[EXERCISE]
Skipping all pictures, set down the lines of the listing from the first through the one with "knob(Vector3(-0.003, y0 + cell".

☆ ☆ ☆ ☆ ☆ ☆ ☆

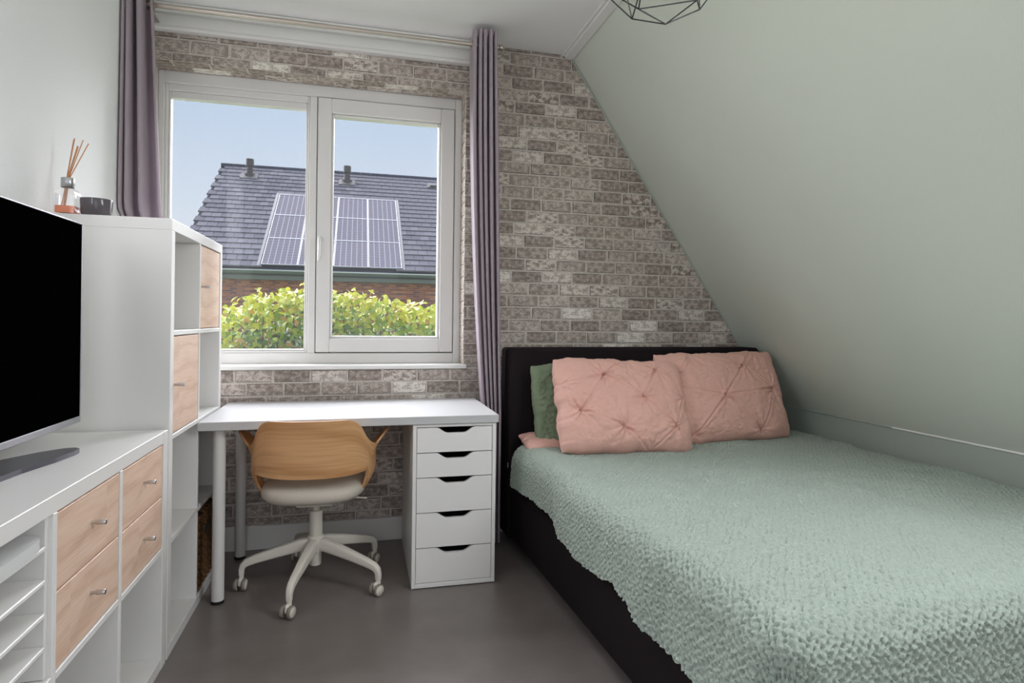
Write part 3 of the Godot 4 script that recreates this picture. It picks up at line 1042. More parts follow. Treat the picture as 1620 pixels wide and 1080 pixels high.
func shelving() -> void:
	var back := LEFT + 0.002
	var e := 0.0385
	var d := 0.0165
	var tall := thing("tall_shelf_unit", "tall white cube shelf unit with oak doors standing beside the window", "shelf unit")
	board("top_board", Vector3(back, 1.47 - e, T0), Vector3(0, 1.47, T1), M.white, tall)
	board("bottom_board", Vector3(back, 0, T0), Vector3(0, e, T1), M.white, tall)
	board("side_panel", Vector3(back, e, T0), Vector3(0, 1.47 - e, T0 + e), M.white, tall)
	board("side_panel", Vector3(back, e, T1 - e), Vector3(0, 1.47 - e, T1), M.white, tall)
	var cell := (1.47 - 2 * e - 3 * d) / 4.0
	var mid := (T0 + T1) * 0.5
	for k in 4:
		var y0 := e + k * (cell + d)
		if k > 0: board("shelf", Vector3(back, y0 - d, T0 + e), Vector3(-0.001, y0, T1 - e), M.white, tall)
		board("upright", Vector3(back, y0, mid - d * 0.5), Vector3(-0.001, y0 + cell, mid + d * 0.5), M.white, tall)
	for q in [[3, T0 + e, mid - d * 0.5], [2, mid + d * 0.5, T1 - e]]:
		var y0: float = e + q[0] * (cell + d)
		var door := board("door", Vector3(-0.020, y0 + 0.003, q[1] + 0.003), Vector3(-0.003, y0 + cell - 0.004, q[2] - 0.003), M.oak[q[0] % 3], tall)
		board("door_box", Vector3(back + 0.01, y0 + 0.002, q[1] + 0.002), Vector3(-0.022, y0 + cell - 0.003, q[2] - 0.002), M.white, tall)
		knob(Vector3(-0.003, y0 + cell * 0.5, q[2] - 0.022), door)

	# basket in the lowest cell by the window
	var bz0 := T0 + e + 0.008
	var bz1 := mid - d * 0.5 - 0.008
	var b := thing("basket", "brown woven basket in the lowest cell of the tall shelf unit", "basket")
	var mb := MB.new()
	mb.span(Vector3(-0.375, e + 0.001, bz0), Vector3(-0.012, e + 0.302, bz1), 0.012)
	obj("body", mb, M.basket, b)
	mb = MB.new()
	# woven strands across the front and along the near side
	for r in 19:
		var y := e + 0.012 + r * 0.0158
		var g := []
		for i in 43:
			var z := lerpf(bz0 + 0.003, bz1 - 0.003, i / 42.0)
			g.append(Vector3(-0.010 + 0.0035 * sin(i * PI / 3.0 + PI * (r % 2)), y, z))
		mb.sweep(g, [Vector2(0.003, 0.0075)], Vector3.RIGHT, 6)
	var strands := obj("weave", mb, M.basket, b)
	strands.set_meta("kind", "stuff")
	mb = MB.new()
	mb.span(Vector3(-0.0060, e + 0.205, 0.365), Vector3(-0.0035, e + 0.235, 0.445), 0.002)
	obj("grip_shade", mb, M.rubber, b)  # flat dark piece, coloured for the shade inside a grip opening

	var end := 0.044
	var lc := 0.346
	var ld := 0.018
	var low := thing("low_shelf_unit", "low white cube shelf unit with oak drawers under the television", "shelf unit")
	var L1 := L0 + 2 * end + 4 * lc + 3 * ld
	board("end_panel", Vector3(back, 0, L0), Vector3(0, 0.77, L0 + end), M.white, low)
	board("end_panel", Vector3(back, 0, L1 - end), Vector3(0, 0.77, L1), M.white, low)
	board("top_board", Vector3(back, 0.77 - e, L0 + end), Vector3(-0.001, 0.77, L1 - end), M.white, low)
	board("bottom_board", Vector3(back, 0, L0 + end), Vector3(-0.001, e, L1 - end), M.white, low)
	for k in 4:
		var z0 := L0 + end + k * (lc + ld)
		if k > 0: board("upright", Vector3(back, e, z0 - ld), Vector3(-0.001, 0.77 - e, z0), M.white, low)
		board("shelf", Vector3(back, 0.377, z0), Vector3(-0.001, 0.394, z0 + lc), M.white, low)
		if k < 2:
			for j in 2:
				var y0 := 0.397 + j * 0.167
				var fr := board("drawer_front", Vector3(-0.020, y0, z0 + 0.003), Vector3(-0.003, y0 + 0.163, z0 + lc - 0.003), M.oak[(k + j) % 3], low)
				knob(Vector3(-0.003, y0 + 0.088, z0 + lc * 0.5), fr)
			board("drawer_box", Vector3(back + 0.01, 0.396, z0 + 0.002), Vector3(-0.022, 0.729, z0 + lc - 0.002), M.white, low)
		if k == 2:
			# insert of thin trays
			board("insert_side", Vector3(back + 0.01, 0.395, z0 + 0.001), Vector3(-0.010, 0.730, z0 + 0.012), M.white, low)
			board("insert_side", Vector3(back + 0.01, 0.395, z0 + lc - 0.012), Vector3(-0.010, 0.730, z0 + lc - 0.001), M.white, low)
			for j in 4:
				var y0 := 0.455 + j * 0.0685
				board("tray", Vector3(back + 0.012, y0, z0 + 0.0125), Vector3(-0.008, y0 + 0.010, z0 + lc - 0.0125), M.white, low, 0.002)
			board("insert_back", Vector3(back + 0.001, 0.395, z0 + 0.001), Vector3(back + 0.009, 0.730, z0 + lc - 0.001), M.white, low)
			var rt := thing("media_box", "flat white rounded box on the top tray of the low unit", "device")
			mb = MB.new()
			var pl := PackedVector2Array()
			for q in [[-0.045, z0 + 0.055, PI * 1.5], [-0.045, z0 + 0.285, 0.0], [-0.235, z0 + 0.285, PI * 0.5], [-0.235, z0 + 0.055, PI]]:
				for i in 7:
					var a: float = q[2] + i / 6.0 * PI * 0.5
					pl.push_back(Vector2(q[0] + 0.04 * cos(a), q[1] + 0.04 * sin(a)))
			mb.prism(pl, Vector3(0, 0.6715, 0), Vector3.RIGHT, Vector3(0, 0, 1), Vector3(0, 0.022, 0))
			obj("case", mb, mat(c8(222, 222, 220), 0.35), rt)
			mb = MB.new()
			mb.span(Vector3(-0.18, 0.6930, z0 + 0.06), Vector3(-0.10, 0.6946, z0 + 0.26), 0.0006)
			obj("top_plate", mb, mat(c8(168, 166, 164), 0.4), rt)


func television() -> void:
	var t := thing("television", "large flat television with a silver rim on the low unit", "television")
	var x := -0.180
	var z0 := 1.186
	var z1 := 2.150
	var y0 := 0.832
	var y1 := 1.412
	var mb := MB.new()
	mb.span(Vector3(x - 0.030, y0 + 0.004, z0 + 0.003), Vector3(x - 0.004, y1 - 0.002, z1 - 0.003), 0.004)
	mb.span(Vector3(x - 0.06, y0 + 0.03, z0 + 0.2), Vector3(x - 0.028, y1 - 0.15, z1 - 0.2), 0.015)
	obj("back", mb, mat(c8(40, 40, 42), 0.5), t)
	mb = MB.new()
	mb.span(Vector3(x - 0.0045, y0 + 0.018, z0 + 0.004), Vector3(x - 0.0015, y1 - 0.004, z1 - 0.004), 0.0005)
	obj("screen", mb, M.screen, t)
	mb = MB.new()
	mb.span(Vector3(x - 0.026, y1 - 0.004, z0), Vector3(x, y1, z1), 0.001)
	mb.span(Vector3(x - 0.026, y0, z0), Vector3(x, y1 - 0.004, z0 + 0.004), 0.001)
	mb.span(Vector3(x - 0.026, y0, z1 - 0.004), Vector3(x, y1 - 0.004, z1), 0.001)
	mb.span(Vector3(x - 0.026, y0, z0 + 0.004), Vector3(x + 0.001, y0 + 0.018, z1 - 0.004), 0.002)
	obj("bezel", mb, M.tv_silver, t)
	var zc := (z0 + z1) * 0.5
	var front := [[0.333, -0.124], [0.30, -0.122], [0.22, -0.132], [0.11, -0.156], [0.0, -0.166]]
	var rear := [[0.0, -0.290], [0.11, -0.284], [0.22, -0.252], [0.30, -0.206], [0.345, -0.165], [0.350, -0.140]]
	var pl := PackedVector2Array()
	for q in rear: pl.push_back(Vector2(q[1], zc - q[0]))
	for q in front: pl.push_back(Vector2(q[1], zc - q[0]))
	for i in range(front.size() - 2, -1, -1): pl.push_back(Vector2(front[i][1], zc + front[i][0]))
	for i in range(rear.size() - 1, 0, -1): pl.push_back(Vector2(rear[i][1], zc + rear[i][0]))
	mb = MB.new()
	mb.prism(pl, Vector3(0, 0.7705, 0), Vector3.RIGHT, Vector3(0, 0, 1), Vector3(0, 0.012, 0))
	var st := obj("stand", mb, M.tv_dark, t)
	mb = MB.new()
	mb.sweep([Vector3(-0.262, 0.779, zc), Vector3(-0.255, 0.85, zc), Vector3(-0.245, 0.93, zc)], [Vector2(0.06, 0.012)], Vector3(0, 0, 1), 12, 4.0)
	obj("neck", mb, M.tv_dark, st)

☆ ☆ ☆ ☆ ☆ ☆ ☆

[EXPECTED ANSWER]
Write part 3 of the Godot 4 script that recreates this picture. It picks up at line 1042. More parts follow. Treat the picture as 1620 pixels wide and 1080 pixels high.
func shelving() -> void:
	var back := LEFT + 0.002
	var e := 0.0385
	var d := 0.0165
	var tall := thing("tall_shelf_unit", "tall white cube shelf unit with oak doors standing beside the window", "shelf unit")
	board("top_board", Vector3(back, 1.47 - e, T0), Vector3(0, 1.47, T1), M.white, tall)
	board("bottom_board", Vector3(back, 0, T0), Vector3(0, e, T1), M.white, tall)
	board("side_panel", Vector3(back, e, T0), Vector3(0, 1.47 - e, T0 + e), M.white, tall)
	board("side_panel", Vector3(back, e, T1 - e), Vector3(0, 1.47 - e, T1), M.white, tall)
	var cell := (1.47 - 2 * e - 3 * d) / 4.0
	var mid := (T0 + T1) * 0.5
	for k in 4:
		var y0 := e + k * (cell + d)
		if k > 0: board("shelf", Vector3(back, y0 - d, T0 + e), Vector3(-0.001, y0, T1 - e), M.white, tall)
		board("upright", Vector3(back, y0, mid - d * 0.5), Vector3(-0.001, y0 + cell, mid + d * 0.5), M.white, tall)
	for q in [[3, T0 + e, mid - d * 0.5], [2, mid + d * 0.5, T1 - e]]:
		var y0: float = e + q[0] * (cell + d)
		var door := board("door", Vector3(-0.020, y0 + 0.003, q[1] + 0.003), Vector3(-0.003, y0 + cell - 0.004, q[2] - 0.003), M.oak[q[0] % 3], tall)
		board("door_box", Vector3(back + 0.01, y0 + 0.002, q[1] + 0.002), Vector3(-0.022, y0 + cell - 0.003, q[2] - 0.002), M.white, tall)
		knob(Vector3(-0.003, y0 + cell * 0.5, q[2] - 0.022), door)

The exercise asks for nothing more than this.